— Start Provided material —

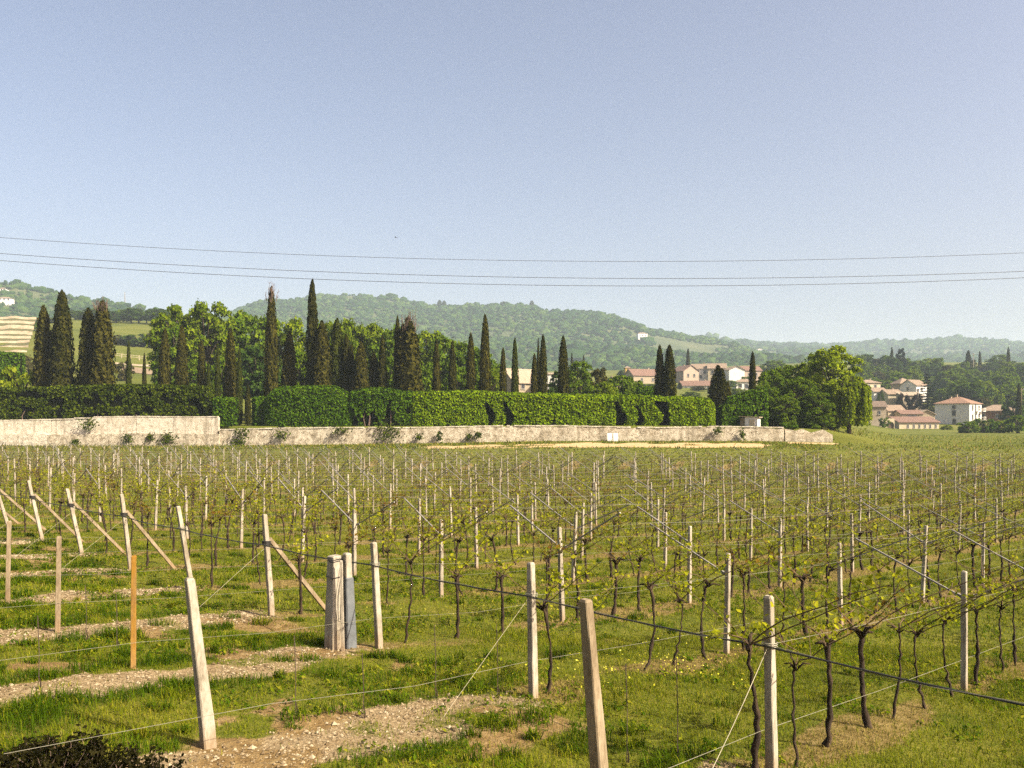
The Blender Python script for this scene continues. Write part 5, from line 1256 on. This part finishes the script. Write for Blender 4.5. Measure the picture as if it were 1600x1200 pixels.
# arched gate wall, garden wall and dark shed
def arched_wall():
    Z = 236; p = W(1378, 674, Z); t = thing('garden_wall', 'rough stone garden wall with an arched gateway', 'wall', p)
    s = Z / F; b_ = MB(); b_.box((-9 * s, 0, 1.2), (21 * s, .5, 3.6)); b_.build('masonry', PL['stone'], t)
    b_ = MB(); x0, x1, h = 3.5 * s, 19 * s, 3.5; cx_ = (x0 + x1) / 2 + .3; ra = .95; n = 12
    pts = [(cx_ + ra * math.cos(a), 1.7 + ra * math.sin(a)) for a in np.linspace(0, math.pi, n)]
    outl = [(x1, -.6), (x1, h), (x0, h), (x0, -.6)] 
    arch = [(cx_ + ra, -.6)] + pts + [(cx_ - ra, -.6)]
    rx = [(x1, -.6)] + [(x1 + (x0 - x1) * k / (n - 1), h) for k in range(n)] + [(x0, -.6)]
    for y, fl in ((-.26, 1), (.26, -1)):
        V = [(a[0], y, a[1]) for a in arch] + [(a[0], y, a[1]) for a in rx]; m = len(arch)
        b_.add(V, [[k, k + 1, m + k + 1, m + k][::fl] for k in range(m - 1)])
    V = [(a[0], y, a[1]) for y in (-.26, .26) for a in arch]; m = len(arch); b_.add(V, [[k, k + 1, m + k + 1, m + k] for k in range(m - 1)])
    V = [(a[0], y, a[1]) for y in (-.26, .26) for a in rx]; b_.add(V, [[k, k + 1, m + k + 1, m + k] for k in range(m - 1)])
    b_.build('archway', PL['cream'], t)
    b_ = MB(); b_.box((cx_, .12, .7), (1.9, .08, 3.2)); b_.build('gate', M['door'], t)
arched_wall()
def open_shed(name, lab, px, py, Z, w, h, d, wall, yaw):
    t = thing(name, lab, 'shed', W(px, py, Z), R(yaw)); b_ = MB()
    b_.box((-w / 2 + .06, 0, h / 2 - .4), (.12, d, h + .8)); b_.box((w / 2 - .06, 0, h / 2 - .4), (.12, d, h + .8)); b_.box((0, d / 2 - .06, h / 2 - .4), (w - .24, .12, h + .8)); b_.build('wall', PL[wall], t)
    b_ = MB(); b_.box((0, -.1, h + .09), (w + .5, d + .5, .14), Matrix.Rotation(.08, 3, 'X')); b_.build('roof', RF['brown'], t)
    for x in (-.2 * w, .2 * w):
        b_ = MB(); b_.box((x, -d / 2 + .1, h / 2 - .3), (.14, .14, h + .55)); b_.build('post', M['old_wood'], t)
open_shed('open_shed', 'dark open shed left of the rough garden wall', 1346, 679, 232, 3.4, 1.9, 3, 'stone', -6)
def hut():
    t = thing('hut', 'small shed with brown side and white front above the stone wall', 'shed', W(1176, 668, 102.2), R(-32)); s = 102.2 / F
    b_ = MB(); b_.box((0, 0, .55), (1.5, 1.2, 1.3)); b_.build('wall', PL['white'], t)
    b_ = MB(); b_.box((-.9, .1, .5), (.9, 1.1, 1.2)); b_.build('annex', M['old_wood'], t)
    b_ = MB(); b_.box((-.25, 0, 1.26), (2.5, 1.4, .09), Matrix.Rotation(.04, 3, 'Y')); b_.build('roof', PL['tan'], t)
    b_ = MB(); b_.box((.1, -.62, .5), (.6, .05, .9)); b_.build('door', PL['cream'], t)
hut()
# lamp post, poles
def pole(name, lab, px, py, Z, top, r0, lamp=False, mat='concrete'):
    p = W(px, py, Z); h = CZ + (HY - top) / F * Z - p.z; t = thing(name, lab, 'pole', p)
    b_ = MB(); b_.tube([(0, 0, -1), (0, 0, h)], [r0, r0 * .65], 8); b_.build('shaft', M[mat], t)
    if lamp:
        b_ = MB(); b_.tube([(0, 0, h - .1), (-.4, -.3, h + .25), (-1.0, -.7, h + .3)], .06, 6); b_.build('arm', M[mat], t)
        b_ = MB(); b_.box((-1.2, -.85, h + .28), (.8, .5, .2)); b_.build('lamp', PL['white'], t)
    else:
        b_ = MB(); b_.box((0, 0, h - .5), (1.6, .12, .12)); b_.build('crossarm', M['old_wood'], t)
        for q in (-.6, 0, .6): b_ = MB(); b_.tube([(q, 0, h - .44), (q, 0, h - .2)], [.06, .04], 6); b_.build('insulator', M['white_slab'], t)
pole('street_lamp', 'pale street lamp beside the dark cedar', 1434.5, 638, 278, 611, .17, True)
pole('utility_pole', 'thin pale pole on the wooded skyline', 1521, 578, 470, 552, .2)
pole('utility_pole', 'wooden pole right of the brown building', 1596, 664, 262, 606, .15, mat='old_wood')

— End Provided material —

**Exercise prompt**. Copy the whole of the material above exactly, but not its images.

**Result of the exercise**.
The Blender Python script for this scene continues. Write part 5, from line 1256 on. This part finishes the script. Write for Blender 4.5. Measure the picture as if it were 1600x1200 pixels.
# arched gate wall, garden wall and dark shed
def arched_wall():
    Z = 236; p = W(1378, 674, Z); t = thing('garden_wall', 'rough stone garden wall with an arched gateway', 'wall', p)
    s = Z / F; b_ = MB(); b_.box((-9 * s, 0, 1.2), (21 * s, .5, 3.6)); b_.build('masonry', PL['stone'], t)
    b_ = MB(); x0, x1, h = 3.5 * s, 19 * s, 3.5; cx_ = (x0 + x1) / 2 + .3; ra = .95; n = 12
    pts = [(cx_ + ra * math.cos(a), 1.7 + ra * math.sin(a)) for a in np.linspace(0, math.pi, n)]
    outl = [(x1, -.6), (x1, h), (x0, h), (x0, -.6)] 
    arch = [(cx_ + ra, -.6)] + pts + [(cx_ - ra, -.6)]
    rx = [(x1, -.6)] + [(x1 + (x0 - x1) * k / (n - 1), h) for k in range(n)] + [(x0, -.6)]
    for y, fl in ((-.26, 1), (.26, -1)):
        V = [(a[0], y, a[1]) for a in arch] + [(a[0], y, a[1]) for a in rx]; m = len(arch)
        b_.add(V, [[k, k + 1, m + k + 1, m + k][::fl] for k in range(m - 1)])
    V = [(a[0], y, a[1]) for y in (-.26, .26) for a in arch]; m = len(arch); b_.add(V, [[k, k + 1, m + k + 1, m + k] for k in range(m - 1)])
    V = [(a[0], y, a[1]) for y in (-.26, .26) for a in rx]; b_.add(V, [[k, k + 1, m + k + 1, m + k] for k in range(m - 1)])
    b_.build('archway', PL['cream'], t)
    b_ = MB(); b_.box((cx_, .12, .7), (1.9, .08, 3.2)); b_.build('gate', M['door'], t)
arched_wall()
def open_shed(name, lab, px, py, Z, w, h, d, wall, yaw):
    t = thing(name, lab, 'shed', W(px, py, Z), R(yaw)); b_ = MB()
    b_.box((-w / 2 + .06, 0, h / 2 - .4), (.12, d, h + .8)); b_.box((w / 2 - .06, 0, h / 2 - .4), (.12, d, h + .8)); b_.box((0, d / 2 - .06, h / 2 - .4), (w - .24, .12, h + .8)); b_.build('wall', PL[wall], t)
    b_ = MB(); b_.box((0, -.1, h + .09), (w + .5, d + .5, .14), Matrix.Rotation(.08, 3, 'X')); b_.build('roof', RF['brown'], t)
    for x in (-.2 * w, .2 * w):
        b_ = MB(); b_.box((x, -d / 2 + .1, h / 2 - .3), (.14, .14, h + .55)); b_.build('post', M['old_wood'], t)
open_shed('open_shed', 'dark open shed left of the rough garden wall', 1346, 679, 232, 3.4, 1.9, 3, 'stone', -6)
def hut():
    t = thing('hut', 'small shed with brown side and white front above the stone wall', 'shed', W(1176, 668, 102.2), R(-32)); s = 102.2 / F
    b_ = MB(); b_.box((0, 0, .55), (1.5, 1.2, 1.3)); b_.build('wall', PL['white'], t)
    b_ = MB(); b_.box((-.9, .1, .5), (.9, 1.1, 1.2)); b_.build('annex', M['old_wood'], t)
    b_ = MB(); b_.box((-.25, 0, 1.26), (2.5, 1.4, .09), Matrix.Rotation(.04, 3, 'Y')); b_.build('roof', PL['tan'], t)
    b_ = MB(); b_.box((.1, -.62, .5), (.6, .05, .9)); b_.build('door', PL['cream'], t)
hut()
# lamp post, poles
def pole(name, lab, px, py, Z, top, r0, lamp=False, mat='concrete'):
    p = W(px, py, Z); h = CZ + (HY - top) / F * Z - p.z; t = thing(name, lab, 'pole', p)
    b_ = MB(); b_.tube([(0, 0, -1), (0, 0, h)], [r0, r0 * .65], 8); b_.build('shaft', M[mat], t)
    if lamp:
        b_ = MB(); b_.tube([(0, 0, h - .1), (-.4, -.3, h + .25), (-1.0, -.7, h + .3)], .06, 6); b_.build('arm', M[mat], t)
        b_ = MB(); b_.box((-1.2, -.85, h + .28), (.8, .5, .2)); b_.build('lamp', PL['white'], t)
    else:
        b_ = MB(); b_.box((0, 0, h - .5), (1.6, .12, .12)); b_.build('crossarm', M['old_wood'], t)
        for q in (-.6, 0, .6): b_ = MB(); b_.tube([(q, 0, h - .44), (q, 0, h - .2)], [.06, .04], 6); b_.build('insulator', M['white_slab'], t)
pole('street_lamp', 'pale street lamp beside the dark cedar', 1434.5, 638, 278, 611, .17, True)
pole('utility_pole', 'thin pale pole on the wooded skyline', 1521, 578, 470, 552, .2)
pole('utility_pole', 'wooden pole right of the brown building', 1596, 664, 262, 606, .15, mat='old_wood')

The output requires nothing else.